Data excerpt »
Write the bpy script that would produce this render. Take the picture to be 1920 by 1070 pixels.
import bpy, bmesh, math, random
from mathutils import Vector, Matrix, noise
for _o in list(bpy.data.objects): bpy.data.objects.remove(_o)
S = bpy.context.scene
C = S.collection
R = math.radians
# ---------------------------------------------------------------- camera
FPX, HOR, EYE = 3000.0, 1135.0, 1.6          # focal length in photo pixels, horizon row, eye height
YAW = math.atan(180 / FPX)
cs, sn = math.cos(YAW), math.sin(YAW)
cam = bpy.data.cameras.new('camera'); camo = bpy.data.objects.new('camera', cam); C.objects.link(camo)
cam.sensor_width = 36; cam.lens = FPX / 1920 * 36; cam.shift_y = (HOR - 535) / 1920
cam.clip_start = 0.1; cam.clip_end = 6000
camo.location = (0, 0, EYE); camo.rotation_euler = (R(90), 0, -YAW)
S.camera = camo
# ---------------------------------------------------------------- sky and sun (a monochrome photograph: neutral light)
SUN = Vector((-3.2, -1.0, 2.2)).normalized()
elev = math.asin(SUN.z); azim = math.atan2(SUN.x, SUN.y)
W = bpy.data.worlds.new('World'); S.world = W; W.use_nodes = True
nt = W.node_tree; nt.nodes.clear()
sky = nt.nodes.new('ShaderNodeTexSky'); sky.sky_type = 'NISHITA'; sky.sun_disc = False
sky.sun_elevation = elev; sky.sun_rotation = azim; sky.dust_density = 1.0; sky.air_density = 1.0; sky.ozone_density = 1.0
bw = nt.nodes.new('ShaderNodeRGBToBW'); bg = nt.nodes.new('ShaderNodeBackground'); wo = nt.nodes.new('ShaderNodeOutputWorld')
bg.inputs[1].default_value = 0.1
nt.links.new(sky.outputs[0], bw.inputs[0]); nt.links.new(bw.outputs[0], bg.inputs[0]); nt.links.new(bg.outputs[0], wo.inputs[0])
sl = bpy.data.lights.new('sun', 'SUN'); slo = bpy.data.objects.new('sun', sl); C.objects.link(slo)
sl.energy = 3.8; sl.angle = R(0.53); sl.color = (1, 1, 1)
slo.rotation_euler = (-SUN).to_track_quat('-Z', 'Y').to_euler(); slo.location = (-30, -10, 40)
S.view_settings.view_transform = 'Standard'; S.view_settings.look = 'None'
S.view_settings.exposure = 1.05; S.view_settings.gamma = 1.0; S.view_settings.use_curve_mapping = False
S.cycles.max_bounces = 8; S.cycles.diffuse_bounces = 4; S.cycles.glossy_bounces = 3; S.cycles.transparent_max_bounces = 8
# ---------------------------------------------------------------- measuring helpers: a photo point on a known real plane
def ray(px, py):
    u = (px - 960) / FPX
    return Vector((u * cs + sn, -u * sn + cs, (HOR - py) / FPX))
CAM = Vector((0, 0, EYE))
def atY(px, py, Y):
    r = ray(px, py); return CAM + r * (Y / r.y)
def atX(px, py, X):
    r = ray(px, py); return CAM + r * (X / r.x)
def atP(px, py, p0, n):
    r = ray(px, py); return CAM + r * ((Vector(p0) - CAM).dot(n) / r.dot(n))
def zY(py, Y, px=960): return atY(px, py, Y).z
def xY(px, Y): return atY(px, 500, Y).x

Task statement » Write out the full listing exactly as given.

Task solution »
Write the bpy script that would produce this render. Take the picture to be 1920 by 1070 pixels.
import bpy, bmesh, math, random
from mathutils import Vector, Matrix, noise
for _o in list(bpy.data.objects): bpy.data.objects.remove(_o)
S = bpy.context.scene
C = S.collection
R = math.radians
# ---------------------------------------------------------------- camera
FPX, HOR, EYE = 3000.0, 1135.0, 1.6          # focal length in photo pixels, horizon row, eye height
YAW = math.atan(180 / FPX)
cs, sn = math.cos(YAW), math.sin(YAW)
cam = bpy.data.cameras.new('camera'); camo = bpy.data.objects.new('camera', cam); C.objects.link(camo)
cam.sensor_width = 36; cam.lens = FPX / 1920 * 36; cam.shift_y = (HOR - 535) / 1920
cam.clip_start = 0.1; cam.clip_end = 6000
camo.location = (0, 0, EYE); camo.rotation_euler = (R(90), 0, -YAW)
S.camera = camo
# ---------------------------------------------------------------- sky and sun (a monochrome photograph: neutral light)
SUN = Vector((-3.2, -1.0, 2.2)).normalized()
elev = math.asin(SUN.z); azim = math.atan2(SUN.x, SUN.y)
W = bpy.data.worlds.new('World'); S.world = W; W.use_nodes = True
nt = W.node_tree; nt.nodes.clear()
sky = nt.nodes.new('ShaderNodeTexSky'); sky.sky_type = 'NISHITA'; sky.sun_disc = False
sky.sun_elevation = elev; sky.sun_rotation = azim; sky.dust_density = 1.0; sky.air_density = 1.0; sky.ozone_density = 1.0
bw = nt.nodes.new('ShaderNodeRGBToBW'); bg = nt.nodes.new('ShaderNodeBackground'); wo = nt.nodes.new('ShaderNodeOutputWorld')
bg.inputs[1].default_value = 0.1
nt.links.new(sky.outputs[0], bw.inputs[0]); nt.links.new(bw.outputs[0], bg.inputs[0]); nt.links.new(bg.outputs[0], wo.inputs[0])
sl = bpy.data.lights.new('sun', 'SUN'); slo = bpy.data.objects.new('sun', sl); C.objects.link(slo)
sl.energy = 3.8; sl.angle = R(0.53); sl.color = (1, 1, 1)
slo.rotation_euler = (-SUN).to_track_quat('-Z', 'Y').to_euler(); slo.location = (-30, -10, 40)
S.view_settings.view_transform = 'Standard'; S.view_settings.look = 'None'
S.view_settings.exposure = 1.05; S.view_settings.gamma = 1.0; S.view_settings.use_curve_mapping = False
S.cycles.max_bounces = 8; S.cycles.diffuse_bounces = 4; S.cycles.glossy_bounces = 3; S.cycles.transparent_max_bounces = 8
# ---------------------------------------------------------------- measuring helpers: a photo point on a known real plane
def ray(px, py):
    u = (px - 960) / FPX
    return Vector((u * cs + sn, -u * sn + cs, (HOR - py) / FPX))
CAM = Vector((0, 0, EYE))
def atY(px, py, Y):
    r = ray(px, py); return CAM + r * (Y / r.y)
def atX(px, py, X):
    r = ray(px, py); return CAM + r * (X / r.x)
def atP(px, py, p0, n):
    r = ray(px, py); return CAM + r * ((Vector(p0) - CAM).dot(n) / r.dot(n))
def zY(py, Y, px=960): return atY(px, py, Y).z
def xY(px, Y): return atY(px, 500, Y).x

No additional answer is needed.